We can file this case with all the others that exemplify a two-tiered justice system that incarcerates disproportionate numbers of the poor and minorities for longer periods under far less offenses.
No mention of the presiding judge(s)? We need to pay closer attention to their elections.
The blatant exclusion of native people is just the beginning and should concern everyone.
The collapse of the world’s fisheries, fresh water sources and the bio-diversity dependent upon fresh water, are worsening with climate change, over-population, and increasing pollution. Water-theft is already occurring in “water-rich” rural Humboldt.
History is repeating itself as scarcity is revealing the tenuousness of our “civilization”.
Those that never thought of themselves as members of a “class” are gradually being excluded from access to information, clean food and water, privacy, education, affordable housing, elected and appointed offices, jobs…and justice. Typically, exclusion is limited by individual’s access to wealth and leisure, eventually it expands to race, sex, age, political views, and religion, among other historic scapegoats. As scarcity worsens, exclusion will expand.

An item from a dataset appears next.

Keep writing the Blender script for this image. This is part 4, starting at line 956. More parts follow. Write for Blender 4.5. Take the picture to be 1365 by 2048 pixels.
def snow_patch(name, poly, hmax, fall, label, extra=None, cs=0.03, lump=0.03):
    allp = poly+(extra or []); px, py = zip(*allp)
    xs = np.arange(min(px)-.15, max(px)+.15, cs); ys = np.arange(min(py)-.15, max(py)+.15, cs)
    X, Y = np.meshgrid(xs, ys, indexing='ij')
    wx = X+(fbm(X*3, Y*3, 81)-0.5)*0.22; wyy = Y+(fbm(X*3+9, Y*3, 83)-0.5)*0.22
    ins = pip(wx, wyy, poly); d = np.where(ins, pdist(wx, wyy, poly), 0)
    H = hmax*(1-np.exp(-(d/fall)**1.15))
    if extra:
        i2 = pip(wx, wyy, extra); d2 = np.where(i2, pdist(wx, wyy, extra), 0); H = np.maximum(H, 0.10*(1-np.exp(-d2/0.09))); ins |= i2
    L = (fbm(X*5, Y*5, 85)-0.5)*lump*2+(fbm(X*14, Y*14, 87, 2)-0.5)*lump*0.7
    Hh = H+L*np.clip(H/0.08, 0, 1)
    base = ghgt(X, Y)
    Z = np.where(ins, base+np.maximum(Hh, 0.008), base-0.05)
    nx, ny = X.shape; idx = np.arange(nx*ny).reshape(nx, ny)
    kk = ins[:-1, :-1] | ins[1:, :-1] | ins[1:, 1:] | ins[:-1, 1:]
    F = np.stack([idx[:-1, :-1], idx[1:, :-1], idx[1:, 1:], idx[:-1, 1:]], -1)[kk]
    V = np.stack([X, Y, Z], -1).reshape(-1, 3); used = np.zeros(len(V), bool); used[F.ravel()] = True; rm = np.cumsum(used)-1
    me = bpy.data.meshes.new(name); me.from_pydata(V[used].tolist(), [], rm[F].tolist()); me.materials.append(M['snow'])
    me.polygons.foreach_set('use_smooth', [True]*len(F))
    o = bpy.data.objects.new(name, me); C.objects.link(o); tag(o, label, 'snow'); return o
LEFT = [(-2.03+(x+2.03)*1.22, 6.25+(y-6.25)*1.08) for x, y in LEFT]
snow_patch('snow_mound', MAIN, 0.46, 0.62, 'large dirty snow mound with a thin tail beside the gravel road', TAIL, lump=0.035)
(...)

Unless addressed, injustice and scarcity lead to violence.
I was part of a group from Petrolia who participated extensively in the MLPA process here on the North Coast. This article provokes mixed feelings based on that experience: on the one hand, there’s a sense of, “see, we’re not crazy, there was bad science here,” and on the other hand, there’s a renewal of that same old sense of frustrated powerlessness against the absolute power of the science team.

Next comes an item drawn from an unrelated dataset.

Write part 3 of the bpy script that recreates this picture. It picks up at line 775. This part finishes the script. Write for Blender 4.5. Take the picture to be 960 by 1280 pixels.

For the citizens who helped create the new Marine Protected Areas, wrestling with the soi-disant science was both Herculean and Kafkaesque. Even with clear data it would have been an epic challenge, but gradually it became clear that the data we were asked to use was pitted with elisions and smeared with error. We found ourselves working not with solid, reliable data but with shifting shadows. Certain empirically observable facts such as the existence of kelp or of large near-shore rocks were summarily refuted by the assertions of science team on which Levalley had a prominent role. At one meeting, an MLPA stakeholder from one of the Humboldt Bay management organizations gave a brief presentation about the problem of “floating rocks.” He displayed images of large near-shore rocks in areas that the MLPA’s scientists had categorized as not rocky. But their word was law: if the science said it was not rocky, then those mountains of rock jutting up above the waves were merely illusions born of our proletarian ignorance. I used to joke about the “invisible kelp” when we saw it bloom just beyond the breakers where we live. We, the citizens residing in the area, could see the stuff, but according to the science that dictated how we mapped the Marine Protected Areas, that kelp did not exist. They were right because they were scientists. There’s a nightmarish kind of irony to it: science ought to be all about empiricism, but this seemed to be nothing more than irrational elitism.

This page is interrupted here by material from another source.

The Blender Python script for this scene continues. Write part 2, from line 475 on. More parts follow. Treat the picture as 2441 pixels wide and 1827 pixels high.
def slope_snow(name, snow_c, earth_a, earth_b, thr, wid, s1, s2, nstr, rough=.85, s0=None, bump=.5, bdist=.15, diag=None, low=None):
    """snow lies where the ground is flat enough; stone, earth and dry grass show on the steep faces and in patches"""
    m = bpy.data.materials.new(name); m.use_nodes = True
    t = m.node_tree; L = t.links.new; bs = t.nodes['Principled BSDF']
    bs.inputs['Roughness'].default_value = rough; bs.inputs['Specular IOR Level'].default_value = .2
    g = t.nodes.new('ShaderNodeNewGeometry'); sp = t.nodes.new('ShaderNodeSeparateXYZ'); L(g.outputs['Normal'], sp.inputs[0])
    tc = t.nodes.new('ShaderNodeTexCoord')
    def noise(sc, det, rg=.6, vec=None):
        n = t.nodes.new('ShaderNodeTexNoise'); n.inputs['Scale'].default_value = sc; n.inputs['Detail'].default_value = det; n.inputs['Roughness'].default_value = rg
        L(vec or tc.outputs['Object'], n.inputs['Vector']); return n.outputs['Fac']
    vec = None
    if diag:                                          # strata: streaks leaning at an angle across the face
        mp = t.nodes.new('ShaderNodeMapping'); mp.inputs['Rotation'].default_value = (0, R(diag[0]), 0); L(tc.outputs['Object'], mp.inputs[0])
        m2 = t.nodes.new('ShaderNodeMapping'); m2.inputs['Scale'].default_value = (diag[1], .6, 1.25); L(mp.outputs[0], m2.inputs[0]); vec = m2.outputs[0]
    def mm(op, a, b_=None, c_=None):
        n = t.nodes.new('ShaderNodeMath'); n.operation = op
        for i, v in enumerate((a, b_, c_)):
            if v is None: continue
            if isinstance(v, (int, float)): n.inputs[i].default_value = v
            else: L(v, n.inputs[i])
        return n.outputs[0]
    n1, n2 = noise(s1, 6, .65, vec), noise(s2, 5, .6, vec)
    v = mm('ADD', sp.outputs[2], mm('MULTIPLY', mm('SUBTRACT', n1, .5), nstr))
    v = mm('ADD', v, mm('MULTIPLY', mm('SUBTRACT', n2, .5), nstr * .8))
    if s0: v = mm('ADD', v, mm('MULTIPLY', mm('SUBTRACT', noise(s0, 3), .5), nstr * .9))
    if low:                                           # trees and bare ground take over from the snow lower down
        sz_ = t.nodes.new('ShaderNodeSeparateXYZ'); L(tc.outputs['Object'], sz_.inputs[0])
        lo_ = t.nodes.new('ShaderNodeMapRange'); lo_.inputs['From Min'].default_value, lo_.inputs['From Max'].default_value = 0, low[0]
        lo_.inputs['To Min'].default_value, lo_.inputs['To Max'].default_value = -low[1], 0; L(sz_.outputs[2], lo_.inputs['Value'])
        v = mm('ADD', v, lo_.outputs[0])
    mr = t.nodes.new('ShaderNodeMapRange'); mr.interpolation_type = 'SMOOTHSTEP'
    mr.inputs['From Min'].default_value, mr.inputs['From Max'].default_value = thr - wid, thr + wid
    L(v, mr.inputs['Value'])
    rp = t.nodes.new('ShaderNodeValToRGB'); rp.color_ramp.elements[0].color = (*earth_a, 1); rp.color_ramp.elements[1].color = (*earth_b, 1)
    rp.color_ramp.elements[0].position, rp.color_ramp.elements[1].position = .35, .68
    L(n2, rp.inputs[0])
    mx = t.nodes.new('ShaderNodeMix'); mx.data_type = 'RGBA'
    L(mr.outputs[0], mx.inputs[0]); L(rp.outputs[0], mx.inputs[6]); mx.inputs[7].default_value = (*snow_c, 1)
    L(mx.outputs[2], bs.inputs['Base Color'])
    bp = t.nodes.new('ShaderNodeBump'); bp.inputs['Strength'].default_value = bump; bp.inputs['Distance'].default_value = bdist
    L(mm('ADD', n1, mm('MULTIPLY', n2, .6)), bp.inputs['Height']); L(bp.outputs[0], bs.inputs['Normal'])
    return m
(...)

Perhaps Lavalley did conscientiously perform the survey work for the MLPA’s North Coast regional profile. Perhaps defrauding the local tribes was enough. But this seems unlikely, what with the federal conviction and little problems like floating rocks and invisible kelp. It sounds like his colleagues in the scientific community are standing by him. It may be overly optimistic to hope that in the future, democratic legislative processes like the MLPA process will be guided by empirical facts (like rocks) rather than by a biased preference for elite opinions.
Science and empiricism are the bedrock of our culture’s liberal values (liberal in the Lockean, non-partisan sense). Maybe our scientists should take some more history classes.
The Lockean notion of the unfettered right to nature’s bounty made possible by money is a deeply embedded, anachronistic theme in American culture.
We are living in the sixth largest extinction event of life on Earth, inconceivable to John Locke’s 17th century Europe when the world population could be counted in the hundreds of millions.
However, a trillion dollars a year is spent to keep Locke’s radical philosophy afloat with media’s single, ubiquitous message:
“This is a world of plenty for the deserving”.
It’s past-time that science erred on the side of conservation, (if the MLPA was actually flawed).
I also would like to add my condolences to the Yurok Tribe. Ten months for one of the most cynical betrayals of trust I’ve seen is a further crime committed by the court. I hope the perp gets to experience a “new normal” after his vacation time in prison and that I see him on a street corner with a cardboard sign.
I will assume everything he ever said was a lie.